** BEGIN Available records **
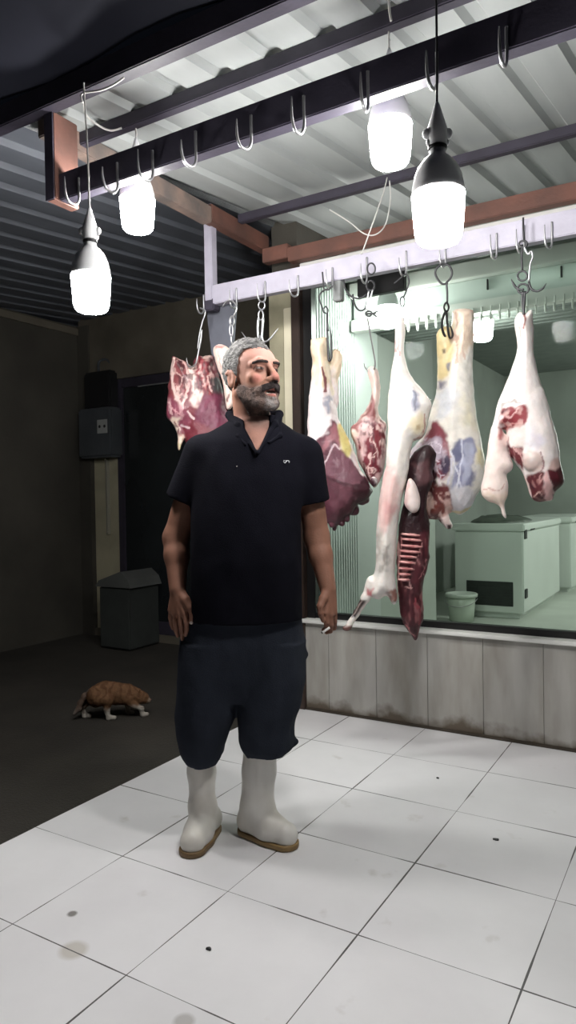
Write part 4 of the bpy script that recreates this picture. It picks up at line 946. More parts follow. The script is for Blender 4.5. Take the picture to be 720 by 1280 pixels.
** END Available records **
** BEGIN Available records **
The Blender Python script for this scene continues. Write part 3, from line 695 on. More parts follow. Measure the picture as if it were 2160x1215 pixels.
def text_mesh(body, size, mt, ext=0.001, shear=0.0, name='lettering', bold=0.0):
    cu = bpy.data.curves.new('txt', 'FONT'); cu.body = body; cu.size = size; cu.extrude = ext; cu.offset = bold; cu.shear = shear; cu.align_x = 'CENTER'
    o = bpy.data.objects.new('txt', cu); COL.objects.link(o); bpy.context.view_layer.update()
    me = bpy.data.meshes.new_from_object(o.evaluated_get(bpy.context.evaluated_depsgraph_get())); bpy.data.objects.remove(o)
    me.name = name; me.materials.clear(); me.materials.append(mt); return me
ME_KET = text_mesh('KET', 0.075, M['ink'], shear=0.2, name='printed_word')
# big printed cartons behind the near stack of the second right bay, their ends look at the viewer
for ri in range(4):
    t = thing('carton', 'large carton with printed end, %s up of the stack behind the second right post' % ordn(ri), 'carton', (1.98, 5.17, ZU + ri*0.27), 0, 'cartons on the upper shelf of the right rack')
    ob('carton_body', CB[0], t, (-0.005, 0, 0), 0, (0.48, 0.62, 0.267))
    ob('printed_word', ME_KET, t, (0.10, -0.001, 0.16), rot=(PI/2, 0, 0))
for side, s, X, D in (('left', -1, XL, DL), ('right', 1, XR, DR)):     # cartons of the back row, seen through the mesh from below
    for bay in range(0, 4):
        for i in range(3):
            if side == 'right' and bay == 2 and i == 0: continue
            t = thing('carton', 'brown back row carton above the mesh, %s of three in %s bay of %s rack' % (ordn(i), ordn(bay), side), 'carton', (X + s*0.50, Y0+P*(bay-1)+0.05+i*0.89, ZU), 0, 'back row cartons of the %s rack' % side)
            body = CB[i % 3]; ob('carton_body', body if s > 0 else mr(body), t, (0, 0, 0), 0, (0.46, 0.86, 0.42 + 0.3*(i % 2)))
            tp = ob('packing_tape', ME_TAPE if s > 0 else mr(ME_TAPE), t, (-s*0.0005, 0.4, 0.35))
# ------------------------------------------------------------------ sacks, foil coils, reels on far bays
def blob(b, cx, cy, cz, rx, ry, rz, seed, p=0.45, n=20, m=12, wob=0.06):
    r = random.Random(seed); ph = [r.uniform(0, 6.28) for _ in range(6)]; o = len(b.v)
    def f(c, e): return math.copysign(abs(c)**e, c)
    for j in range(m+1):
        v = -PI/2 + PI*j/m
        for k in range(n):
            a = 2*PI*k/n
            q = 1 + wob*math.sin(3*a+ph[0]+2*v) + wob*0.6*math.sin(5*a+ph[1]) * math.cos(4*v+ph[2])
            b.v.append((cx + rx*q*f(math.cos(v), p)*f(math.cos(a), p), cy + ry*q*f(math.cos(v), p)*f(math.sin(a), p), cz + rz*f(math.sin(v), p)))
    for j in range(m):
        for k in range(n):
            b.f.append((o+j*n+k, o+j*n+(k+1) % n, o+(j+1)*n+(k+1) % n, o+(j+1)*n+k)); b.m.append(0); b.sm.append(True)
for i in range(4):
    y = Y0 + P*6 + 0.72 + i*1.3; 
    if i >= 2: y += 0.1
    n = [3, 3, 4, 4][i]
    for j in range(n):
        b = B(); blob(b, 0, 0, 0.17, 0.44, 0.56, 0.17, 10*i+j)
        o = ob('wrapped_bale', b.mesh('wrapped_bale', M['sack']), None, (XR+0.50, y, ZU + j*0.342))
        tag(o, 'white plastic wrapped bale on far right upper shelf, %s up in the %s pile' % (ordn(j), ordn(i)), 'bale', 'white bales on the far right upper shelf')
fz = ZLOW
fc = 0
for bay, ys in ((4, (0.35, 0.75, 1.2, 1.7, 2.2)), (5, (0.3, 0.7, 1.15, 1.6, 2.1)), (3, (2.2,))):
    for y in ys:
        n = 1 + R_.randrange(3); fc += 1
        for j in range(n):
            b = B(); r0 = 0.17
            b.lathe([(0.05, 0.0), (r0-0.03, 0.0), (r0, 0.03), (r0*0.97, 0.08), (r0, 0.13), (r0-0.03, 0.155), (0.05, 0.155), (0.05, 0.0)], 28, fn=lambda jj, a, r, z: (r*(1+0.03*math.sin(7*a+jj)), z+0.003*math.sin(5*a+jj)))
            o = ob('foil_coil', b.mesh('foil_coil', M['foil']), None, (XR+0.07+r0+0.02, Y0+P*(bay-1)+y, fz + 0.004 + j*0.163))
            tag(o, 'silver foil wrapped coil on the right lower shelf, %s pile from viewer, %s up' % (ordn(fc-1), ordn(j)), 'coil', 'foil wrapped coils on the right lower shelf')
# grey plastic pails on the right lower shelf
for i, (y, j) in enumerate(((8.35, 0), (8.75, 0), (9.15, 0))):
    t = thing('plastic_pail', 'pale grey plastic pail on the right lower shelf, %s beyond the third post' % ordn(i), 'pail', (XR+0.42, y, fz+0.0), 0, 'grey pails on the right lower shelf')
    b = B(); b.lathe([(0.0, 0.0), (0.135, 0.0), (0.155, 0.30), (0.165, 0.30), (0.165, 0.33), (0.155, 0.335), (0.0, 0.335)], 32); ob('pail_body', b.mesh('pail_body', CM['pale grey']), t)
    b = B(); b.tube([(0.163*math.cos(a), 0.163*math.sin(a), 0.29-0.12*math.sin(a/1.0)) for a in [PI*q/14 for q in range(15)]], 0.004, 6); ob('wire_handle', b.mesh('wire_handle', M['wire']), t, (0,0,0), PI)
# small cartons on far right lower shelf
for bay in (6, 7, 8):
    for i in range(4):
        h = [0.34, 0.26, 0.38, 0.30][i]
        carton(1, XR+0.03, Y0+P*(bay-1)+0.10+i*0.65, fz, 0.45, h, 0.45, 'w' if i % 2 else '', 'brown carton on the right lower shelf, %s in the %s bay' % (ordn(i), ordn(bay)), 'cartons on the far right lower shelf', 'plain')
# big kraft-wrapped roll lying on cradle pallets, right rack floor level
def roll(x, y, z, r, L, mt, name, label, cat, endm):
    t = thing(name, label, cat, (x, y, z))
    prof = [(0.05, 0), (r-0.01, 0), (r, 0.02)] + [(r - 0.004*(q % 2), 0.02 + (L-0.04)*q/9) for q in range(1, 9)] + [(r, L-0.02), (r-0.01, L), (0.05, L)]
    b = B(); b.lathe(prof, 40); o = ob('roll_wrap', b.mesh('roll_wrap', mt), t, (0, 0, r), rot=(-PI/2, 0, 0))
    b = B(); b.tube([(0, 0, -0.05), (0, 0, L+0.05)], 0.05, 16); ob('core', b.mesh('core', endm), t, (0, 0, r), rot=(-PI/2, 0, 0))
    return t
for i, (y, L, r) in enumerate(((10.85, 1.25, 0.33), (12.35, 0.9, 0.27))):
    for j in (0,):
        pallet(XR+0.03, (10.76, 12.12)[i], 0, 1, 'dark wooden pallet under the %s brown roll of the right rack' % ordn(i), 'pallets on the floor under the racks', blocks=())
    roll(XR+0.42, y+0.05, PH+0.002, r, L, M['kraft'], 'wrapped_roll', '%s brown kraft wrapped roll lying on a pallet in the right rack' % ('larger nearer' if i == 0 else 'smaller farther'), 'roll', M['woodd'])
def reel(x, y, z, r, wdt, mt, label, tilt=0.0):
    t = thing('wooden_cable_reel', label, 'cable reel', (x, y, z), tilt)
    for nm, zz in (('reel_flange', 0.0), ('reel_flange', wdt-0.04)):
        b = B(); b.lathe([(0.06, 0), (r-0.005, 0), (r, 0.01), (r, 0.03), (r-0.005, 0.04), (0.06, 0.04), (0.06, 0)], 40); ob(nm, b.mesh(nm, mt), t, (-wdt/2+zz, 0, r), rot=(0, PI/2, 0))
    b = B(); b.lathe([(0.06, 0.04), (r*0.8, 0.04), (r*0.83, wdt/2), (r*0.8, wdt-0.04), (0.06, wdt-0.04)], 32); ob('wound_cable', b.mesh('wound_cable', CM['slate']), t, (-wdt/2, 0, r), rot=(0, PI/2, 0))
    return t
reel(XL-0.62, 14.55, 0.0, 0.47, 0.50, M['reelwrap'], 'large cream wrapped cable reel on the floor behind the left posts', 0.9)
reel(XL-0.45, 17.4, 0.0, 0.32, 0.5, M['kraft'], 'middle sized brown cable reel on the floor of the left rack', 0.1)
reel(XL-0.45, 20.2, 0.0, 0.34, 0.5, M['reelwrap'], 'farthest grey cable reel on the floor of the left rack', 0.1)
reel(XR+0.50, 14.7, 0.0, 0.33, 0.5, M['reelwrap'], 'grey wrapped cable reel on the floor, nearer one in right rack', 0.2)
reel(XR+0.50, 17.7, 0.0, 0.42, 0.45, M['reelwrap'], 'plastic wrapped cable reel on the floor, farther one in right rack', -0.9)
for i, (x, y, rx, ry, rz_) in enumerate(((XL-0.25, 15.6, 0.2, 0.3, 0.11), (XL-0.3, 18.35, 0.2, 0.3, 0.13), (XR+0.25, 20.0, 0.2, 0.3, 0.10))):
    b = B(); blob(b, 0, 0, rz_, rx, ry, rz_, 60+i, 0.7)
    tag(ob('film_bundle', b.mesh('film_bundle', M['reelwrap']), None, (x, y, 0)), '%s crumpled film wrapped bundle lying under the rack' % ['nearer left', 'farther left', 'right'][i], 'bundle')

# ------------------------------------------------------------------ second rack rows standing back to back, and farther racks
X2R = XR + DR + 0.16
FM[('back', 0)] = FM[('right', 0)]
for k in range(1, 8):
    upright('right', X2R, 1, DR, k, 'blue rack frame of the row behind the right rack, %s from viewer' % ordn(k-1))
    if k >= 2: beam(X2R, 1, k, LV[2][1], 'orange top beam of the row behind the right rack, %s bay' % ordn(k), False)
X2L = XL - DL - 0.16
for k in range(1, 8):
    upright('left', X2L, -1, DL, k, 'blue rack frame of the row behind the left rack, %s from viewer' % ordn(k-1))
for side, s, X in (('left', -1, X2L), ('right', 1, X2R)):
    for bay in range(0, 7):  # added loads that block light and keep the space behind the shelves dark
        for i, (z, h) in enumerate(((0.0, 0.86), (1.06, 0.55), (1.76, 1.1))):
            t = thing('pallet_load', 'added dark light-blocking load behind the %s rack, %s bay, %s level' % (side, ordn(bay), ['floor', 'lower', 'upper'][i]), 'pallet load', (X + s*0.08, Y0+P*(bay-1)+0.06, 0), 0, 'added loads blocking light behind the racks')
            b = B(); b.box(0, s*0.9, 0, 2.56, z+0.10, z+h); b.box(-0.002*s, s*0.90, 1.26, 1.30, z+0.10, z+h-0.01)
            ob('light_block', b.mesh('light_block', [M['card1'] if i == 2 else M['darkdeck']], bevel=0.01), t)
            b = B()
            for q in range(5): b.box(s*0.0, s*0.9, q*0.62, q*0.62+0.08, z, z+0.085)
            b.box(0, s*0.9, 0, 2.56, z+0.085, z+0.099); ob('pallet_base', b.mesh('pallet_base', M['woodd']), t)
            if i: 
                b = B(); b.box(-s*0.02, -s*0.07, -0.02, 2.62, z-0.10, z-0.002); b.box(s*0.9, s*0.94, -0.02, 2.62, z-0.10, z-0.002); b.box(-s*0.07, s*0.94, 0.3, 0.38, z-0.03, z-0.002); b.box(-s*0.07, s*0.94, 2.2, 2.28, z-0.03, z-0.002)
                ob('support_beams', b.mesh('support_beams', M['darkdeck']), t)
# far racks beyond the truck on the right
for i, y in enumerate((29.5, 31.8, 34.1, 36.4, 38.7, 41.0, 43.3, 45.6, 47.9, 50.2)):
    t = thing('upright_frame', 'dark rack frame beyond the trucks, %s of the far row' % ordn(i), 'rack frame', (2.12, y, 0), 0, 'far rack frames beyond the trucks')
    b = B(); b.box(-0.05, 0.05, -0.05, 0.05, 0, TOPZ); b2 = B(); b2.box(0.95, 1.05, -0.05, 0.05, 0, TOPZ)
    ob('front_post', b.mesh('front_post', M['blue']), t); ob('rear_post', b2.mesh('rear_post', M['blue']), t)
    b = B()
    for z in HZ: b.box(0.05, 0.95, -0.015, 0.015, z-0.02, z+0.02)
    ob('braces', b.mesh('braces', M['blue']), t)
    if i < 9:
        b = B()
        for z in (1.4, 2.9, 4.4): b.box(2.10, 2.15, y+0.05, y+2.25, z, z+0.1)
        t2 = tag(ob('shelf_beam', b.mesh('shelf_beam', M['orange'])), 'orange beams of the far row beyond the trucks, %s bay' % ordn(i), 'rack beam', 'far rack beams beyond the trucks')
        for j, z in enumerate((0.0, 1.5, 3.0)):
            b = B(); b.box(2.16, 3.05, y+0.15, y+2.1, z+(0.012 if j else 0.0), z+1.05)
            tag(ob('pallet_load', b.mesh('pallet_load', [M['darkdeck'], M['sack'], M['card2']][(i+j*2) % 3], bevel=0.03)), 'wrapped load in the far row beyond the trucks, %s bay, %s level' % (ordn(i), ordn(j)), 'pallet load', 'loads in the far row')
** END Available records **
(The exercise): Report only the count of lines that include the string "this".

(Reply to the exercise): 2